Exit the King on the surface is about a King that is dying and his court preparing him for his inevitable death. What Ionesco really presents is commentary about society.
There are six characters each representing different parts of society.
- The Guard: Authority
A puppet just announcing whatever was going on. No matter how ridiculous or inappropriate.
- King Berenger: The Leader
A fop. Old, out of date and completely absorbed in his past accomplishments. All of which are fading away at a rapid pace.
- Queen Marguerite: Intelligentsia
A know it all and unyielding. It’s her way or death. Never comforting and focused on the end result.
- Queen Marie: The Youth
Emotional. Passionate and naive. Has no sense of reality.
- The Doctor: Science
Partnered with the intelligentsia. With nothing to contribute except prognosis.
- Juliette: The People
Overworked, underpaid and too tired to contribute or change society and their social status.
Absurdism is like a weird dream. There is a reason to the madness; you just have to pick it apart. Geoffrey Rush was brilliant to rework this play for a modern audience. It just proves that true art can be timeless.

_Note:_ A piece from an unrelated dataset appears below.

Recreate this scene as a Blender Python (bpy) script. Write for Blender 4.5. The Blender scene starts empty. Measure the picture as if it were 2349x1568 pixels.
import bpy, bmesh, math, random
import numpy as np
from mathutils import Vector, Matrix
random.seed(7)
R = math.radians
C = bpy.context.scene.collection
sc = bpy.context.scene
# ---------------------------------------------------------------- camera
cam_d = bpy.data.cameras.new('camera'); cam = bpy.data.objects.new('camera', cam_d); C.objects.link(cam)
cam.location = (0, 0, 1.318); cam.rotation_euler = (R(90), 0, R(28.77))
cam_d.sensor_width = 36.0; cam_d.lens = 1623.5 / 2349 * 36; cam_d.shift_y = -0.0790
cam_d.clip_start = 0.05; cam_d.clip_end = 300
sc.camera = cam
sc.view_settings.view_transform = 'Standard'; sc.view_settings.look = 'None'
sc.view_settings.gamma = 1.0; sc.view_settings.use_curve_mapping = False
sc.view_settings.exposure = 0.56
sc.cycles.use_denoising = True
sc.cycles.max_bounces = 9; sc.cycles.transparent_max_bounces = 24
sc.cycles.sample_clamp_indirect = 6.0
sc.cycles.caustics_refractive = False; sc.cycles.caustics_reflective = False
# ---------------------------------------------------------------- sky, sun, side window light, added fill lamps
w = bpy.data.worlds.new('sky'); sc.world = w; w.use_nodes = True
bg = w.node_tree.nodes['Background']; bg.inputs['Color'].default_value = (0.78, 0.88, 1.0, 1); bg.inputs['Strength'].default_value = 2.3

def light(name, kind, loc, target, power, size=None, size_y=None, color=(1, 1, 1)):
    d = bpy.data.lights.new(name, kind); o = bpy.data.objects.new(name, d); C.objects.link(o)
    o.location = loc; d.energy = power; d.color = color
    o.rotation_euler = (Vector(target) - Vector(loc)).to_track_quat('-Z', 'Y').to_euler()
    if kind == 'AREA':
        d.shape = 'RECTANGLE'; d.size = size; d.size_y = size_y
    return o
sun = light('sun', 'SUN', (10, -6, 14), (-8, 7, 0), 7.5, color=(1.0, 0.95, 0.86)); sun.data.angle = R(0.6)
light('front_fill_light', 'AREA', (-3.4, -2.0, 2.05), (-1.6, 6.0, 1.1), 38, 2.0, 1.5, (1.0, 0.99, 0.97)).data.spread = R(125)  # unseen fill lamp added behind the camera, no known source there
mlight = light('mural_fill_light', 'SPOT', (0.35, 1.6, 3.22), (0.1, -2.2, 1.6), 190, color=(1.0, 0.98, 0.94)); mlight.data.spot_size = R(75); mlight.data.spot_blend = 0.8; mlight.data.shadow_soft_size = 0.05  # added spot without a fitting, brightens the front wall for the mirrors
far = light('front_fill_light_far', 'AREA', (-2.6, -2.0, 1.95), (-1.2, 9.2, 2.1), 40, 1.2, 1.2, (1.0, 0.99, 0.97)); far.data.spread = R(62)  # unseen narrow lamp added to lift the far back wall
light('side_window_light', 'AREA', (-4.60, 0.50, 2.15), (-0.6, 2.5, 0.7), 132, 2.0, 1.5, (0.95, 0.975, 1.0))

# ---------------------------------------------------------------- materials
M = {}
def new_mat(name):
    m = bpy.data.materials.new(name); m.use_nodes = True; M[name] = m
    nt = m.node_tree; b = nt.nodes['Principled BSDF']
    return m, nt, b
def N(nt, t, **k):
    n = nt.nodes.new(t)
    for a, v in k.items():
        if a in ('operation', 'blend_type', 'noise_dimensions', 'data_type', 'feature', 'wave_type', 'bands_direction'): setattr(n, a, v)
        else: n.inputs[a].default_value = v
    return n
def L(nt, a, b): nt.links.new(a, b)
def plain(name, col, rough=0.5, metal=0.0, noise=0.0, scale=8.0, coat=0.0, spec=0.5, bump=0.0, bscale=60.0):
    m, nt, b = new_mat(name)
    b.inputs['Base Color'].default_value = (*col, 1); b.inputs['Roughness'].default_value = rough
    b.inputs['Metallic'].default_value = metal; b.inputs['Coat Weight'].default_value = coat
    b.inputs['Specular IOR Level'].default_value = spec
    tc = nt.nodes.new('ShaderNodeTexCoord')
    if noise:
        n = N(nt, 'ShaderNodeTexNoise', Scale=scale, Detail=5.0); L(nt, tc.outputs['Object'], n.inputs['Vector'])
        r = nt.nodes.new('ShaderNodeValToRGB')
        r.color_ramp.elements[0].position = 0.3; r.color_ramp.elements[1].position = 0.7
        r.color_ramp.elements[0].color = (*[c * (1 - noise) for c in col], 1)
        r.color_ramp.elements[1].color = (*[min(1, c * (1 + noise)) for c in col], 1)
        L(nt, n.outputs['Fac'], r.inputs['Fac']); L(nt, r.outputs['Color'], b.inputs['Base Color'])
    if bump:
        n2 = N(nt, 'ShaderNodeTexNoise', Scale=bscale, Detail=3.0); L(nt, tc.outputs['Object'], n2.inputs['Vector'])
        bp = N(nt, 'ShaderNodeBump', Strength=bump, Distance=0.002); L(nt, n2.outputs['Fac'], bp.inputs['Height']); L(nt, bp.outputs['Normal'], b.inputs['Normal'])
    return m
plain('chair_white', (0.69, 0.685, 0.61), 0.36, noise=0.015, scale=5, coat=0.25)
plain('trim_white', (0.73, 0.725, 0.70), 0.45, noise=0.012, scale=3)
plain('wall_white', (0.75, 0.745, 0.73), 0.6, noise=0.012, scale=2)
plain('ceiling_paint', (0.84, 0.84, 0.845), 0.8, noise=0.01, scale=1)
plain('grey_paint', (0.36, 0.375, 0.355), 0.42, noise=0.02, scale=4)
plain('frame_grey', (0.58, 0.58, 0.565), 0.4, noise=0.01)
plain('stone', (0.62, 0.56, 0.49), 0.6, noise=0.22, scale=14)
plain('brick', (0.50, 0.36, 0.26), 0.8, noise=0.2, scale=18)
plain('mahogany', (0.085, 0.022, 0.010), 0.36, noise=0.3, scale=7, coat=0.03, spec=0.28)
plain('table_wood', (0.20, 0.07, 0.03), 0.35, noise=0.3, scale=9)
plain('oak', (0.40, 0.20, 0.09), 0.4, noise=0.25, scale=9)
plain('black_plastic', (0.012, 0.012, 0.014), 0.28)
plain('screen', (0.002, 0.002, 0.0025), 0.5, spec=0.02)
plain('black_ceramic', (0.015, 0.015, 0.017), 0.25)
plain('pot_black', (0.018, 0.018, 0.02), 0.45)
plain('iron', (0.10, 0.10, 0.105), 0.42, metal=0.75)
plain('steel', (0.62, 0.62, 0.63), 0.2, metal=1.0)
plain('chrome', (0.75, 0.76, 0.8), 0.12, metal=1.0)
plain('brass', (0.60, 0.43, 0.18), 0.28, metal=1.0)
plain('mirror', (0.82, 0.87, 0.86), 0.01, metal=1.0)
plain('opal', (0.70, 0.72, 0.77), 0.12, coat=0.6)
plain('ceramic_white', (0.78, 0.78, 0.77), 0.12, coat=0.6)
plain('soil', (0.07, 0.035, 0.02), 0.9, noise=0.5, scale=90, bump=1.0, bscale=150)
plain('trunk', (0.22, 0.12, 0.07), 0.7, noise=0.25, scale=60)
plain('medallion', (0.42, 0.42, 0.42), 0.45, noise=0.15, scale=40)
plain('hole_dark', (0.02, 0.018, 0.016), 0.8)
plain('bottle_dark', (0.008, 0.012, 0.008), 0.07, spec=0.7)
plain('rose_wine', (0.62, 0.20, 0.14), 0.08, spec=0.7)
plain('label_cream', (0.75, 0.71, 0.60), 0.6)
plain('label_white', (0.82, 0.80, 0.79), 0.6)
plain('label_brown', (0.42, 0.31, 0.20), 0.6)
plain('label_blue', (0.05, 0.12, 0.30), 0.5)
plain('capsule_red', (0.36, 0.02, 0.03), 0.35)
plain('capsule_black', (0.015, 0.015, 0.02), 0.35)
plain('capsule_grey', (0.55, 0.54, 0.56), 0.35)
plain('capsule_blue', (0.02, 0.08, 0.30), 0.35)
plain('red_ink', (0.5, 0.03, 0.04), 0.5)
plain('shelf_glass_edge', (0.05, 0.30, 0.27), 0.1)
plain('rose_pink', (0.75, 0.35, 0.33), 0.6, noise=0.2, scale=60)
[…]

I didn’t see the other Tony nominated performances but for Best Actor in a Play, but I doubt any of them had the size and presence of Rush. He was HUGE. For those of you that don’t know. Performing an abstract take a lot trial and error and you have to be a brave enough actor to fail miserably in order to find what you’re looking for.
Susan Sarandon and Lauren Ambrose are great talents, but you can tell they had a problem with the theatricality of the piece. I didn’t dislike them, but in the back of my mind I wondered how would the play have been with someone else in the role of Queen Marguerite or Queen Marie. That said I enjoyed seeing Ms. Sarandon onstage and would love to see her again. She’s got this authority and matter of factness that I would have loved to seen pushed…to the absurd.
Who would have thought that in 1962 Ionesco would have written a play about a society and ruler in complete denial about it’s own destruction.
George Bush & The Republicans anyone??